Judith 13:18 Uzziah said to Judith, “O daughter, you are blessed by the Most High God above all other women on earth, and blessed be the Holy God, who created the heavens and the earth, who has guided you to cut off the head of the leader of our enemies. 19 Praise of you will never depart from the hearts of women and men who remember the power of God. 20 May God do these things for you as an eternal exaltation, and may God visit you with blessings, because you did not withhold your life when our nation was humiliated, rather you rallied against our demise, walking straight before our God.” And all the people said, “Amen. Amen.”

The context of Judith’s blessing might make it seem a strange or even unwelcome blessing for the Virgin Mother. After all, Judith prayed for God to make her deceit believable and successful and, that deceit was that she was succumbing to the charms of the king blockading the city. She allowed him to think he was seducing her, got him drunk and sawed off his head with his own sword. That is a most unsettling blessing story.

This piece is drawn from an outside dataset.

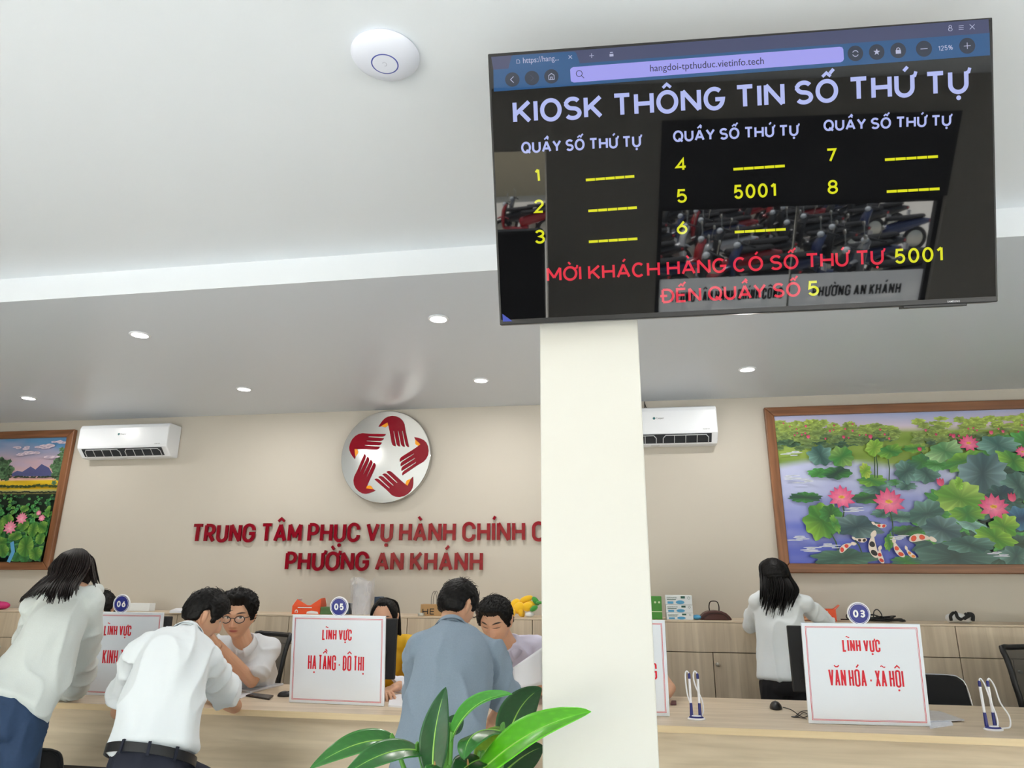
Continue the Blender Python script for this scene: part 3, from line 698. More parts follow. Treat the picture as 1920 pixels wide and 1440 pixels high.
def wall_line(name, text, label, px0, px1, pyb0, pyt0, xend=None, w=.0285):
    a = at(px0, pyb0, y=WY-.03); b = at(px1[0], px1[1], y=WY-.03); top = at(px0, pyt0, y=WY-.03)
    r = root(name, label, 'lettering', (0, WY-.002, 0))
    x1 = xend if xend else b.x
    base = (a.z+b.z)/2
    mb_l = lettering(text, a.x, x1, base, (top.z-a.z)*1.07, w, M=MW, z0=.012, z1=.03, geo=False, gap=.13, per_letter=True, slant=.0)
    for q_ in mb_l: q_.build('letter', M_RED, r)
    return r
wall_line('wall_lettering', 'TRUNG TÂM PHỤC VỤ HÀNH CHÍNH CÔNG', 'upper line of raised dark red letters on the back wall, partly behind the column', 357, (1013, 1015), 1018, 985, xend=-.238)
wall_line('wall_lettering', 'PHƯỜNG AN KHÁNH', 'lower, shorter line of raised dark red letters on the back wall', 533, (905, 1070), 1072, 1038)

# ------------------------------------------------------------------ air conditioners
M_AC = mat('ac_white_plastic', rgb(236, 240, 246), rough=.28)
M_SLOT = mat('ac_dark_slot', rgb(40, 44, 50), rough=.6)
M_GREY = mat('ac_grey_plastic', rgb(190, 194, 198), rough=.4)
M_PRINT = mat('dark_print', rgb(70, 74, 80), rough=.5)
def aircon(x, z, label):
    r = root('air_conditioner', label, 'air conditioner', (x, WY-.002, z), group='wall-mounted air conditioners')
    w = .94; h = .31
    # side profile (depth towards the room, height): rounded front, slanted outlet at the bottom
    prof = [(0, 0), (.10, 0), (.113, .004), (.190, .082), (.1955, .10), (.197, .27), (.185, .300), (.165, .31), (0, .31)]
    MP = Matrix(((0, 0, 1, 0), (-1, 0, 0, 0), (0, 1, 0, 0), (0, 0, 0, 1)))
    mb = MB(); mb.prism(prof, 0, w, M=MP); mb.build('casing', M_AC, r, bevel=.012, seg=3)
    def slant(t, o=0.): return (-(.113+.077*t)-o*.75, .004+.078*t-o*.65)
    def pt(u, t, o): y, zz = slant(t, o); return Vector((u, y, zz))
    mb = MB(); mb.box((.045, -.2, .016), (w-.045, -.128, .068)); 
    sl = MB(); sl.quad(pt(.05, .12, .004), pt(w-.05, .12, .004), pt(w-.05, .95, .004), pt(.05, .95, .004)); sl.build('outlet_slot', M_SLOT, r)
    fr = MB()
    for a, b in ((.075, w*.47), (w*.53, w-.075)):
        ribbon_pts = [(a, .12), (a, .6), (a+.02, .84), (b-.02, .84), (b, .6), (b, .12)]
        for p0, p1 in zip(ribbon_pts[:-1], ribbon_pts[1:]): fr.tube([pt(p0[0], p0[1], .007), pt(p1[0], p1[1], .007)], .0035, n=8)
        n = 4
        for k in range(1, n): u = a+(b-a)*k/n; fr.tube([pt(u, .12, .007), pt(u, .82, .007)], .003, n=8)
    fr.build('louvre_frame', M_GREY, r, smooth=True)
    mb = MB(); mb.box((.40, -.10, -.002), (.47, -.075, .004)); mb.build('bottom_catch', M_GREY, r)
    F_ = Matrix.Translation((0, -.1985, 0)) @ MW
    mb = MB(); disc2(mb, (w*.47-.012, .21), .011, 0, 0, F_); mb.build('logo', mat('teal_print', rgb(50, 110, 116)), r)
    font_text('Casper', w*.47+.004, w*.47+.068, .204, .014, F_).build('brand_print', M_PRINT, r)
    font_text('INVERTER', w-.12, w-.065, .105, .008, F_).build('model_print', M_PRINT, r)
    return r
aircon(-5.115, 2.556, 'white wall-mounted air conditioner beside the left-hand painting')
r = aircon(-.135, 2.553, 'white wall-mounted air conditioner half hidden by the column')
mb = MB(); p = at(1244, 750, y=WY-.03)
mb.tube([(.365, -.03, .31), (.365, -.03, .40)], .004, n=8); mb.tube([(.365, -.03, .39), (.38, -.03, .34), (.41, -.03, .31)], .0035, n=8); mb.build('cable', mat('dark_cable', rgb(60, 50, 44)), r, smooth=True)
# ------------------------------------------------------------------ information screen
M_BLK = mat('black_plastic', rgb(24, 24, 26), rough=.35)
M_BLKM = mat('matt_black_plastic', rgb(30, 31, 34), rough=.55)
M_SCREEN = mat('screen_glass', (.004, .004, .0045), rough=.02, spec=.62)
def emis(name, c, k=1.0): return mat(name, (.0, .0, .0), rough=.03, emit=c, es=k, spec=.5)
TVW, TVH = 1.45, .8114
def tv_axes():
    a, b, g = R(5.447), R(18.263), R(1.702)
    xa = np.array([math.cos(a), math.sin(a), 0]); n0 = np.array([math.sin(a), -math.cos(a), 0]); up = math.cos(b)*np.array([0, 0, 1.])+math.sin(b)*n0
    return math.cos(g)*xa+math.sin(g)*up, -math.sin(g)*xa+math.cos(g)*up, np.cross(xa, up)
TX, TU, TN = tv_axes(); TC = np.array([.378, 1.831, 2.600])
TV = root('display_screen', 'large wide black information screen mounted high on the column, showing a queue list', 'screen')
m = Matrix.Identity(4)
for i in range(3): m[i][0], m[i][1], m[i][2], m[i][3] = TX[i], TU[i], TN[i], TC[i]
TV.matrix_basis = m
def tvp(px, py):
    d = ray(px, py); o = np.array([0, 0, CAM_H]); t = (TC-o) @ TN/(d @ TN); p = o+d*t-TC
    return float(p @ TX), float(p @ TU)
x, y = TVW/2, TVH/2
mb = MB(); mb.box((-x, -y, -.05), (x, y, 0)); mb.box((-x*.8, -y*.8, -.075), (x*.8, y*.6, -.045)); mb.build('casing', M_BLK, TV, bevel=.003)
mb = MB(); mb.quad((-x+.006, -y+.016, .0006), (x-.006, -y+.016, .0006), (x-.006, y-.008, .0006), (-x+.006, y-.008, .0006)); SCREEN = mb.build('display_panel', M_SCREEN, TV)
mb = MB(); mb.box((.46, -y-.007, -.03), (.64, -y+.002, -.002)); ch = mb.build('chin', M_BLK, TV, bevel=.002)
font_text('SAMSUNG', .583, .618, -y+.0045, .0055, Matrix.Identity(4), z=.0007, off=.01).build('brand_print', mat('silver_print', rgb(190, 190, 195), rough=.3), TV)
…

And before Judith, there was Jael. When she killed the enemy of her people by hammering a tent peg into his skull, he was likely attempting to rape her which is why he fell between her legs or in biblical idiom at her feet. His mother, not knowing he is dead, thinks he is late because he is abusing women as spoils of war.

Perhaps you’re thinking this sermon has taken an ugly turn. I am convinced that this ugliness is exactly why Elizabeth drew on her knowledge of her scriptures and chose these words and these women to bless her cousin. Redemption is a bloody business because this crucifying world is a bloody place. While she was presenting her baby at the temple, blessed Simeon spoke over the Holy Child to the Blessed Mother (Luke 2:34-35):

This child is destined for the falling and the rising of many in Israel, and to be a sign that will be opposed so that the inner thoughts of many will be revealed—and a sword will pierce your own soul too.

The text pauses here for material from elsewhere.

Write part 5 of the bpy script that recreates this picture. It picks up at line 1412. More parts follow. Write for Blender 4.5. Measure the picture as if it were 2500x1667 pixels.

Today, we remember and commemorate and celebrate a woman who is more than a two-dimensional Christmas card. We remember a life of joy and sorrow, faith and discipleship, a woman who loved God enough to say yes to the unimaginable, a woman who speaks across the ages and bids us come and follow Jesus and do whatever he tells us to do knowing that we too may come to our death and in so doing, yet live.

In the Name of God who is Love, Jesus the Love that is stronger than death and the Holy Spirit who covers us and fills us with her Love. Amen.